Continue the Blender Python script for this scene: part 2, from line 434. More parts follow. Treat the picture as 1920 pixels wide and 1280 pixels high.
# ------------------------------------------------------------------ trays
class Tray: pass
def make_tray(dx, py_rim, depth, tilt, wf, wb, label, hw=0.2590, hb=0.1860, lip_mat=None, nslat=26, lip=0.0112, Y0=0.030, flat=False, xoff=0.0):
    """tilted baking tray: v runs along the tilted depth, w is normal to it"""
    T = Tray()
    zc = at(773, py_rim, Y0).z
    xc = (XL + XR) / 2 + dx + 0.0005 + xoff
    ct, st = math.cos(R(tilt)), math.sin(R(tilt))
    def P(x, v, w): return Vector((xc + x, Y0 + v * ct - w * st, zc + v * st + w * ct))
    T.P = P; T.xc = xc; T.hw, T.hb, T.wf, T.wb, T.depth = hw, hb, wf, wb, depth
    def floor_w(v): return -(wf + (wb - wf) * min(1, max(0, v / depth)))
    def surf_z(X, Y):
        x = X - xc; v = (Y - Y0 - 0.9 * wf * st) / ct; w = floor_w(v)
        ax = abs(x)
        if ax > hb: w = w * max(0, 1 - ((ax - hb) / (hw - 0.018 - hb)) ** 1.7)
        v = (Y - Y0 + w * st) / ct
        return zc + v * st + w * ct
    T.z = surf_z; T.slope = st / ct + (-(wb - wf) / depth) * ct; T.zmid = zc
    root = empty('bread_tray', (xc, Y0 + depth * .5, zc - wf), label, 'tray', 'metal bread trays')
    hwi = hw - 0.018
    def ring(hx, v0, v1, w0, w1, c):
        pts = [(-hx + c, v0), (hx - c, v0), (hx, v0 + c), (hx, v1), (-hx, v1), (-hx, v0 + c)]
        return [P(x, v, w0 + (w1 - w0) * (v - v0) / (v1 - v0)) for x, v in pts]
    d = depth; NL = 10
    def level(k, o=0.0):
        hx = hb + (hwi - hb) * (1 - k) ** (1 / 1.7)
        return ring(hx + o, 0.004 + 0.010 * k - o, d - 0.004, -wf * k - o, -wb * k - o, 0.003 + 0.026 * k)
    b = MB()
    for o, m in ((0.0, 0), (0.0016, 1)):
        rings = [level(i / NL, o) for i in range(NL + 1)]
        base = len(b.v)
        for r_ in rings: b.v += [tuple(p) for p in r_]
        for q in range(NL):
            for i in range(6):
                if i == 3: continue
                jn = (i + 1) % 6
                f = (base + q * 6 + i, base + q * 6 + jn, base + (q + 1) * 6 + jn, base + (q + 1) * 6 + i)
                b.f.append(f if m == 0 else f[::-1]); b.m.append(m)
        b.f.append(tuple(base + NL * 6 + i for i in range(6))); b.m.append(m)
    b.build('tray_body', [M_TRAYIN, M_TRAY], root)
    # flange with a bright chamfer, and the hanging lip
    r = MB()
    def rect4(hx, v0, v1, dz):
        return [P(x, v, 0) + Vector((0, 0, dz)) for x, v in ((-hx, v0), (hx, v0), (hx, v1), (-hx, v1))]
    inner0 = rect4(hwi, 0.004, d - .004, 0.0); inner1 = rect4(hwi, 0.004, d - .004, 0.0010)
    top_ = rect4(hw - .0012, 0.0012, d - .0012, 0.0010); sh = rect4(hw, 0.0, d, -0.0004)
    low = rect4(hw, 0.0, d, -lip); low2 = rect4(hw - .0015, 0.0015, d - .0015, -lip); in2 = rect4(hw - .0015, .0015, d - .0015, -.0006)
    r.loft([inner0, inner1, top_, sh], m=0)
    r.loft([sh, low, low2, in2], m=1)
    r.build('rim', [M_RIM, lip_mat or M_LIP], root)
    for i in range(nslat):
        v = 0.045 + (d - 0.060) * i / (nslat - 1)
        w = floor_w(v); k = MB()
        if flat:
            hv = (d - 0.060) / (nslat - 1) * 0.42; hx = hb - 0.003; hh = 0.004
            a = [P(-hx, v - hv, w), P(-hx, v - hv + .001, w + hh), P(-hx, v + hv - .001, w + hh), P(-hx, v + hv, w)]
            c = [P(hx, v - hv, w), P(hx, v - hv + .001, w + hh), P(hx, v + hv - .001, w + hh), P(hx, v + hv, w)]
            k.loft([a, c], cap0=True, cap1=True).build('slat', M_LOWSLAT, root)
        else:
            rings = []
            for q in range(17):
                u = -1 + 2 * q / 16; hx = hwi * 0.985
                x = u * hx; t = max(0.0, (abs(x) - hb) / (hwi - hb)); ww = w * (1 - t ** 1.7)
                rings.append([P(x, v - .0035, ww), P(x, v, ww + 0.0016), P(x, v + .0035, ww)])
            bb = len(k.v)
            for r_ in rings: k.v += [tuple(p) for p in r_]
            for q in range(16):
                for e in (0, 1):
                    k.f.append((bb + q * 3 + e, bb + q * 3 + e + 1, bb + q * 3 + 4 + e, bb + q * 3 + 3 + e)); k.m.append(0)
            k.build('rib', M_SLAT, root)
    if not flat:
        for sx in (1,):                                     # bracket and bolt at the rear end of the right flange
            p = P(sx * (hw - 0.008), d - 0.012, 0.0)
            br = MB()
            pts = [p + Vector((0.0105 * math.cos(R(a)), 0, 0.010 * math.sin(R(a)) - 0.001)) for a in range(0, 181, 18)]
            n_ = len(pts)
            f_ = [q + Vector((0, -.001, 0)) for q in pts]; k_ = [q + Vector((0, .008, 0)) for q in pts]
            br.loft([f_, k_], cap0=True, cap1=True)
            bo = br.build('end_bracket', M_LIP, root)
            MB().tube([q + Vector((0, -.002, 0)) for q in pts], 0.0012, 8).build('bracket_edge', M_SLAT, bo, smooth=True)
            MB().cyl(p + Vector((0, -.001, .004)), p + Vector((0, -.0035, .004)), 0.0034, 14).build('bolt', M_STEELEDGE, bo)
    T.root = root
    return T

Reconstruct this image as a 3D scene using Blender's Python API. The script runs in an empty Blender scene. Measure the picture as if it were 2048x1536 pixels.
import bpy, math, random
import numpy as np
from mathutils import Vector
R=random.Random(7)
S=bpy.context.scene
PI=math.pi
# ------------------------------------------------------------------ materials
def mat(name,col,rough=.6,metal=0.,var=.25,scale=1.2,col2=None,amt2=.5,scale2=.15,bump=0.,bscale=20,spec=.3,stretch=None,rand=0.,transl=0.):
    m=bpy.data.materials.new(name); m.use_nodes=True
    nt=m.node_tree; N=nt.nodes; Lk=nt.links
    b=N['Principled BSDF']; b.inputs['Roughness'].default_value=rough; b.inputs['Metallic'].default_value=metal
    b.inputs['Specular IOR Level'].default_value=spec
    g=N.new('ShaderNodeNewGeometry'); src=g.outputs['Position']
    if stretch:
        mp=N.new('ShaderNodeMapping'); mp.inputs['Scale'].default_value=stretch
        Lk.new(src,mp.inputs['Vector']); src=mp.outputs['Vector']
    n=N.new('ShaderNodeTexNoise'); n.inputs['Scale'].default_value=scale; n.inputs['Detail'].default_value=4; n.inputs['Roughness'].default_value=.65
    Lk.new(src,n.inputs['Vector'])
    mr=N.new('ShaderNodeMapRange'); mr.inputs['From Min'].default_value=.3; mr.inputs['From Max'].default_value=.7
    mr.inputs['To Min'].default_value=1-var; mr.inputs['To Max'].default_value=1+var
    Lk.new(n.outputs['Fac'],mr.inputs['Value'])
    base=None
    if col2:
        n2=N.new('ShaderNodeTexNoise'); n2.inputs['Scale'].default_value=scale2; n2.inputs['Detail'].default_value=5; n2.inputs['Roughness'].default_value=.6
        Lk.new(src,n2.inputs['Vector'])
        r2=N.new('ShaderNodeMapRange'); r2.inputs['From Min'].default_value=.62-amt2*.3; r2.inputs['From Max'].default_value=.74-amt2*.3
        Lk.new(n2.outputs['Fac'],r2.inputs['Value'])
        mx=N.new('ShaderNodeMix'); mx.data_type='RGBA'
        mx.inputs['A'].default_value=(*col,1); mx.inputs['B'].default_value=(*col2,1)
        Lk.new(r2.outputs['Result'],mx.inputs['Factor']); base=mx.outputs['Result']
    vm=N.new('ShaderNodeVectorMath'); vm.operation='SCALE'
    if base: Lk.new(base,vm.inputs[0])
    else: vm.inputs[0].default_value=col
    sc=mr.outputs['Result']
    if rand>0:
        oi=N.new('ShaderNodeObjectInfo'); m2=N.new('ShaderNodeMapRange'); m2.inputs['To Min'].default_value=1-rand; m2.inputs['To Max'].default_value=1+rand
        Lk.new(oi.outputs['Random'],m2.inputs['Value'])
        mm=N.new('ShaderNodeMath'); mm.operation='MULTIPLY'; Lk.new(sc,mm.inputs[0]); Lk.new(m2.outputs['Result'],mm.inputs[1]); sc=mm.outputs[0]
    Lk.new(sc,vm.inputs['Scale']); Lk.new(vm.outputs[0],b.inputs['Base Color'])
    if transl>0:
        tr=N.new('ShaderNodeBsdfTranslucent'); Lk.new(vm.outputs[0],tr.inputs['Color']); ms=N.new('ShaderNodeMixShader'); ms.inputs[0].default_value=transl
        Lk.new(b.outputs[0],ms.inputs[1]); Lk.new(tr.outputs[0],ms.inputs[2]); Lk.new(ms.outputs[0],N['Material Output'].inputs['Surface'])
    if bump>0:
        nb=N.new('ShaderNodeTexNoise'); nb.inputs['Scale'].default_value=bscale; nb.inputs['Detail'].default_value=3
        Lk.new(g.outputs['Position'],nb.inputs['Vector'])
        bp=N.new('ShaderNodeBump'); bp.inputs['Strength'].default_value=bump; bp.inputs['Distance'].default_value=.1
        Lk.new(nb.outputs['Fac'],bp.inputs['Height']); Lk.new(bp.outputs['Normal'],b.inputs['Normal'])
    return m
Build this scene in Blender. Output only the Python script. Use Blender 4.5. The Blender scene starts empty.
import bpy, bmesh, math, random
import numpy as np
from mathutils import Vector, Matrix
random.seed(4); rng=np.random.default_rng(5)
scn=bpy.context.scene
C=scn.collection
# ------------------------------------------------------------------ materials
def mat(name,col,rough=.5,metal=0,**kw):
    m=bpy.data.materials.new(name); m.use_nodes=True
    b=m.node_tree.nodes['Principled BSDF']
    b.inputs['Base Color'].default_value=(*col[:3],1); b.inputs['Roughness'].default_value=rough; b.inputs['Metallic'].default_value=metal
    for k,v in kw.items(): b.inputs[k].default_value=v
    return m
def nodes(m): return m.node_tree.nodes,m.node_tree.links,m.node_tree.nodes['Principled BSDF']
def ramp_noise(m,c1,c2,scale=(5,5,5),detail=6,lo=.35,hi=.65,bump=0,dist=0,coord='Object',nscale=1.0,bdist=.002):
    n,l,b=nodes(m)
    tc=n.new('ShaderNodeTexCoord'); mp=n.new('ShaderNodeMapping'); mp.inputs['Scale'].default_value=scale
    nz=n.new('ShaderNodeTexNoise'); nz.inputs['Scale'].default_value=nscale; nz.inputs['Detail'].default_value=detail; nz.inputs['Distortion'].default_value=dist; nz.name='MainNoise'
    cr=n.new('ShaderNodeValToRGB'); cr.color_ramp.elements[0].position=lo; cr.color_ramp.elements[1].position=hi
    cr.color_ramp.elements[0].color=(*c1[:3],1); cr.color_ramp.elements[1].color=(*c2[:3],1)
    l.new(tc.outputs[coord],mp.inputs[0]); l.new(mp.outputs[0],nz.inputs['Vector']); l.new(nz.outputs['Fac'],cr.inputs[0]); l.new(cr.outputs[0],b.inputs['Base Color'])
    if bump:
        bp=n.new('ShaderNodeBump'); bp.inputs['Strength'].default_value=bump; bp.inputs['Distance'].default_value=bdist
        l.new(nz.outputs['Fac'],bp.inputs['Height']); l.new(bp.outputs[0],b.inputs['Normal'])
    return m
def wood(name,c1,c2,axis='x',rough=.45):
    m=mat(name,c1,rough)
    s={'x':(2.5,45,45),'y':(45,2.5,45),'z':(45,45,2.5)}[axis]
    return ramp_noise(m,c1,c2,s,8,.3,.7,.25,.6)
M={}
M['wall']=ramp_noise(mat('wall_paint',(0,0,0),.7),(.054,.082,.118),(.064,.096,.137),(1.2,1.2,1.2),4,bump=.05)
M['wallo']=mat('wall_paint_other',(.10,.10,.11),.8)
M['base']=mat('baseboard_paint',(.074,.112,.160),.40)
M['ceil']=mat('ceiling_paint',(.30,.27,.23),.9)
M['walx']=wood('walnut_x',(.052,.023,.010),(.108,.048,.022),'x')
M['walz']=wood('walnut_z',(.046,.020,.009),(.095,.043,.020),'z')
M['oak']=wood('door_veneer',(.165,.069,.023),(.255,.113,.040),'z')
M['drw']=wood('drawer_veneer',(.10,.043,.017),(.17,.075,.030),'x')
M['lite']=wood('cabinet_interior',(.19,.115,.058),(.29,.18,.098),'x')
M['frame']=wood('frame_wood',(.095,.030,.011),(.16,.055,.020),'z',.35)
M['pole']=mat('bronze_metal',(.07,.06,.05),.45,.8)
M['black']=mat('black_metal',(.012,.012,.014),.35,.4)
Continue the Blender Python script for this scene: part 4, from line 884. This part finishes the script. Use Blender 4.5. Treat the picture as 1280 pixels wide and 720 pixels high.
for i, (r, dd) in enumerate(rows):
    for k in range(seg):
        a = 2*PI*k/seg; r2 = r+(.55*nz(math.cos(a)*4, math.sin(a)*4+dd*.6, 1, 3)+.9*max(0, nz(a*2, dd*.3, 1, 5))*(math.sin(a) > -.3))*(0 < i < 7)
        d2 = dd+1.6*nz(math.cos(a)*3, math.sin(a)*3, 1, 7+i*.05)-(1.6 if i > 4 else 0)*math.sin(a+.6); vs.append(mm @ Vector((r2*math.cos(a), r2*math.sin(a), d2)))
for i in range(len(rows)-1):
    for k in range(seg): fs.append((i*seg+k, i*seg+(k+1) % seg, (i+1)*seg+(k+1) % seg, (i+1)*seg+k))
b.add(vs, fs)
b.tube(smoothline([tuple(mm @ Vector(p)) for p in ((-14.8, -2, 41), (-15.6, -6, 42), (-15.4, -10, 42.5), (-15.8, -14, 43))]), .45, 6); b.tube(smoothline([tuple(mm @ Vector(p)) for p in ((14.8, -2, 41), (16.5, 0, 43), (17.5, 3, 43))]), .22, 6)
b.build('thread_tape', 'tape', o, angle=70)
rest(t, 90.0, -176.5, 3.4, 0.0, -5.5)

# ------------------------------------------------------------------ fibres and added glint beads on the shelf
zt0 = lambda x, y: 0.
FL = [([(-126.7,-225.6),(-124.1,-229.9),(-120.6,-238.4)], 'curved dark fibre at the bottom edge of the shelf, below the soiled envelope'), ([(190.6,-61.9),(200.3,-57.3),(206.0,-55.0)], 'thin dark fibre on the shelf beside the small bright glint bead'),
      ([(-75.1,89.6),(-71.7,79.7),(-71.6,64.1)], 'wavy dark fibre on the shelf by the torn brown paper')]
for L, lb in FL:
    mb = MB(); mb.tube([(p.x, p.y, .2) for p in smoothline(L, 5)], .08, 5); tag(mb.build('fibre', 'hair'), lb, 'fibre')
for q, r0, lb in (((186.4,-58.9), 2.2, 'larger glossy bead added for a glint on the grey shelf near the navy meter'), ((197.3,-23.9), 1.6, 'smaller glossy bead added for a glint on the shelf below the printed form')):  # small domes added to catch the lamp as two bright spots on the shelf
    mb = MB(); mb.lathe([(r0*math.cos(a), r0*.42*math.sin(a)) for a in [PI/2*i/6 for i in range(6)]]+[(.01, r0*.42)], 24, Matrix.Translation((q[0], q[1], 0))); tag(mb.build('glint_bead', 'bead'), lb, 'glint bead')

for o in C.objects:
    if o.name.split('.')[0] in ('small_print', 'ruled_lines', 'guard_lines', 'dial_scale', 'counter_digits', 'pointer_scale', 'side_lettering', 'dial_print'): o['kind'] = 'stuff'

════════════════════

* **Exercise details**:
Print the lines from the line containing "Continue the Blender Python script for this scene: part 4, from" to the line containing "rest(t, 90.0, -176.5, 3.4, 0.0, -5.5)", both ends included, exactly and with nothing added.

* **Answer in full**:
Continue the Blender Python script for this scene: part 4, from line 884. This part finishes the script. Use Blender 4.5. Treat the picture as 1280 pixels wide and 720 pixels high.
for i, (r, dd) in enumerate(rows):
    for k in range(seg):
        a = 2*PI*k/seg; r2 = r+(.55*nz(math.cos(a)*4, math.sin(a)*4+dd*.6, 1, 3)+.9*max(0, nz(a*2, dd*.3, 1, 5))*(math.sin(a) > -.3))*(0 < i < 7)
        d2 = dd+1.6*nz(math.cos(a)*3, math.sin(a)*3, 1, 7+i*.05)-(1.6 if i > 4 else 0)*math.sin(a+.6); vs.append(mm @ Vector((r2*math.cos(a), r2*math.sin(a), d2)))
for i in range(len(rows)-1):
    for k in range(seg): fs.append((i*seg+k, i*seg+(k+1) % seg, (i+1)*seg+(k+1) % seg, (i+1)*seg+k))
b.add(vs, fs)
b.tube(smoothline([tuple(mm @ Vector(p)) for p in ((-14.8, -2, 41), (-15.6, -6, 42), (-15.4, -10, 42.5), (-15.8, -14, 43))]), .45, 6); b.tube(smoothline([tuple(mm @ Vector(p)) for p in ((14.8, -2, 41), (16.5, 0, 43), (17.5, 3, 43))]), .22, 6)
b.build('thread_tape', 'tape', o, angle=70)
rest(t, 90.0, -176.5, 3.4, 0.0, -5.5)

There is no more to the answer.